With just a week before the goats arrive, it was my goal to spend the last full working day I have (as other days are homeschooling days) in preparation for them. We accomplished much yesterday, and if the goats had to come tomorrow, we'd be ready!
This 8 foot gate was purchased for this very opening, but I had a few other ideas about what to do with it... I wanted to close off the back of my doe barn so that I could let the bucks into the much larger doe pen and the does to have free reign of the property, but still keep the doe barn open to them and without bucks getting in. Thankfully, this gate didn't work for that, or I'd have put it at the back of the doe barn, slapped some goat panel fencing up in this opening, and not have found some other nifty solutions that presented themselves yesterday! The 5 foot chain link gate in the background is a gate my mom had just laying around and not in use. We previously had a 4 foot livestock gate (like the 8 foot one) in that opening, and it didn't fit, and therefore didn't serve much purpose. (The intended purpose is to make the doe pen smaller at night so there is less space to watch.) This 5 foot gate works nicely here, and I then had an extra 4 foot gate....
The above gate is also a gate my mom just had laying around and not in use. I had previously hung a 4 foot gate in this opening (The hole where the chain goes through the post is where one of the gate hangers was!) It had to be hung too high in order to close, which left a sizable gap at the bottom through which a chicken or baby goat could escape. This gate, since it is narrower and taller, would have looked awkward anywhere else, but fits great here! And then I had 2 extra 4 foot gates...
And that's where they went! They open up without scraping the hillside outside or running into the automatic waterer for the does inside and go together perfectly! David drilled a hole in the concrete where I can put a bit of rebar when the gates are closed like this in order to secure them shut. I also need to get a little more chain to fasten them together. I'm thrilled with how this works! Definitely worth all the smashed fingernails and cut fingers of screwing in (and unscrewing and salvaging) gate hangers!

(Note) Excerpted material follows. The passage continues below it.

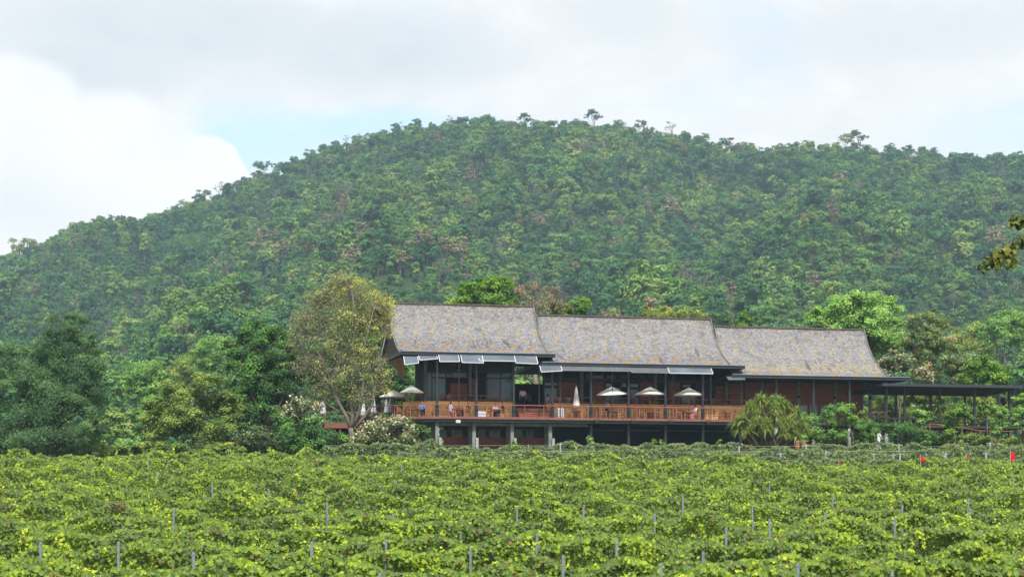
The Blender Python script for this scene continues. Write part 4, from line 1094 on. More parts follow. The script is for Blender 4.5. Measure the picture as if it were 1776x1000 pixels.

Since I'm showing you gates, gates, and more gates, this is the gate between the doe and buck pen ~ the one that I will open to let the bucks into the doe pen when I want to give them more space. It was there before, but didn't get much use. Shiphrah is in the background carrying around a chicken like it's a baby, while wearing a princess costume that Great Grandma Downing gave her. My little chicken princess!
This is the waterer between the buck and breeding pens with the fence all up and the waterer functional! I had planned on building a wall here around the waterer, and a roof over it so the chickens wouldn't roost on it. We had the Kimmels over last week and Mark said, "Why don't you just frame it and then put the fence back? Do the chickens roost on that fence?" How simple. And time saving. And we appreciate the idea! The only snaffoo here is that the cutoff to the waterer is too low underground for either of us to reach through the access panel with the waterer in place. David managed with a wrench, but it took a lot of tries from both of us, as we were working blind. I think there is a special tool with a long handle made just for this purpose. We'll have to get one!
And finally, my milk room. (Thanks, Ann, for helping me get it together!) Yesterday, I built a box around the electrical conduits that came out of the floor and to the breaker box. It was a disaster waiting to happen when you put a bunch of electric "stuff" in close proximity to a creature as curious as a goat! Those milk cans in the foreground were previously used as decoration flanking the entrance to the milkroom on the front of the barn, but since rainwater splashed off them, damaging even more of the barn siding, I won't put them back there again. I think when the goats come and I get some good photos for redoing our logo (Nubian rather than Alpine), I may paint the milk cans and put the logo on them and then use them for decor elsewhere... front of property? Flower bed? Not certain yet, but I love old milk cans, so I'll find something to do with them! One day, I may get a second milk stand to go where the milk cans are currently sitting, and then two goats can be milked at once.
I need to clean the grain bins that hang on the milkstand and in the buck pen as well as the mineral feeders and some bucket lids that are just grimy from sitting in the barn. Mineral feeders need to be rehung, but that's about it! David built a trap door in the hay loft yesterday that will allow me to feed hay to the does without handling it so much. It's fancy shmancy and I adore it! :) Other than that, we moved all the extra wood (lots of 2x4s and 2x6s) out of the barn and pens, swept (and scraped) the doe barn floor (it could use pressure washing or something, darn chickens!) and David did some mowing and limb cutting... but I'll share about that later. :)
We are not totally finished with all that there is to do to this barn... David bought a ceiling fan made for barns to go in the doe barn and some barn lighting for the doe barn, milk room, and buck barn, and chicken coop. They have yet to get wired and installed. We also want to pour some more concrete in the front of the barn. I imagine that we'll pick a nice day when we can lock the goats out of the barn to finish up the electrical, and a nice day when we can lock the goats in the barn to finish the concrete, but everything that must be in place is ready! Well, my milk machine is sitting in my living room (all freshly cleaned and shiny!), and tools need to go back in the shed instead of milk room, and I do need to get those mineral feeders rehung... but we're very close!!!